Söz konusu makale ile barınma sorununun nedenlerini tarihsel perspektifte ele aldığını ve yaşanan sorunun hukuki, ekonomik ve demografik boyutlarını ortaya koyduğunu bildiren Gökce, makaleyi, üretilecek çözümlere ışık tutmak amacıyla hazırladığına işaret etti.
Cumhuriyet'in kuruluşundan günümüze, konut politikasını ele alan Gökce, sosyal medya hesabı X'ten paylaştığı makaleye şu notu düştü: "

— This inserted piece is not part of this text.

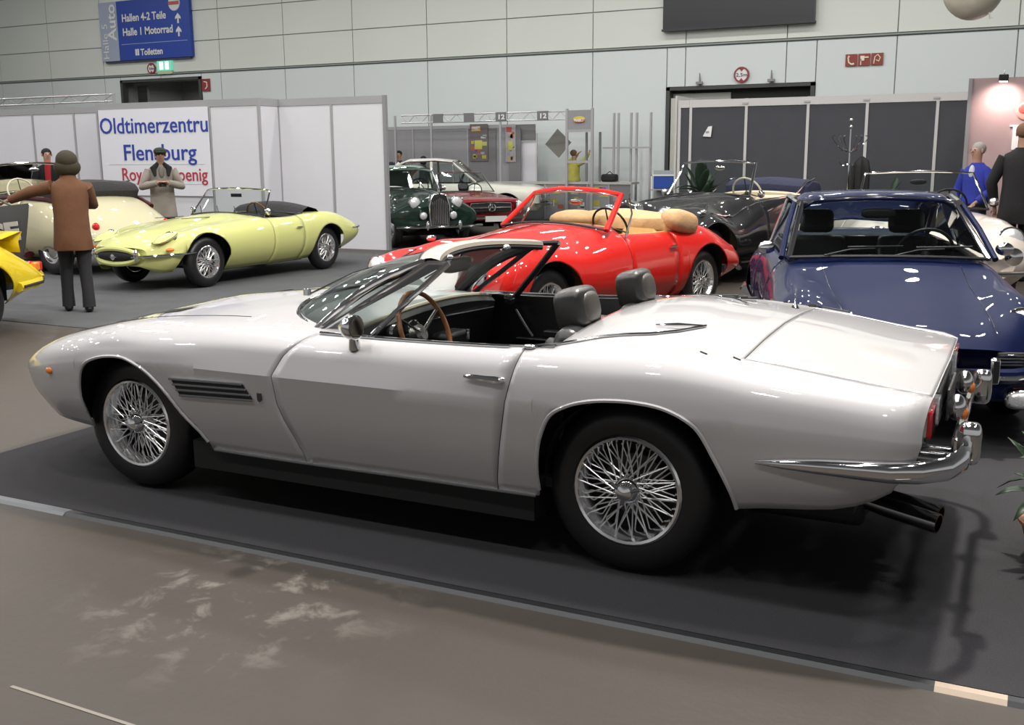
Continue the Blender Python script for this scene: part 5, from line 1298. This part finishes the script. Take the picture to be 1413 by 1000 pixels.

Konut temel bir haktır. Akılcı ve Türkiye’nin geniş tecrübesini yansıtan, halkın çıkarlarını öne koyan bir anlayışla konut politikaları belirlenmelidir.
Konut ihtiyacını karşılamak, konut sahipliği oranını arttırmak, çeşitli tiplerde sosyal konutlar üreterek arz etmek, inşaat sektöründeki maliyetleri azaltarak, dar ve orta gelir gruplarına yönelik konut üretimini teşvik etmek, halkın konut erişimini arttırmak mümkündür."
Konut hakkı
Makalenin temel kavramlarından birinin "konut hakkı" olduğuna vurgu yapan Gökce, "Bu çalışmada öncelikle konut, konut sorunu ve konut politikaları kavramları ile ilgili olarak literatür araştırması yapılmıştır. Bu kavramsal tartışma dönemsel olarak ekonomik ve demografik verilerle analiz edilerek konut politikalarının ardında yatan dinamikler ortaya konmuştur." diyerek araştırmanın yöntemine ilişkin bilgi verdi.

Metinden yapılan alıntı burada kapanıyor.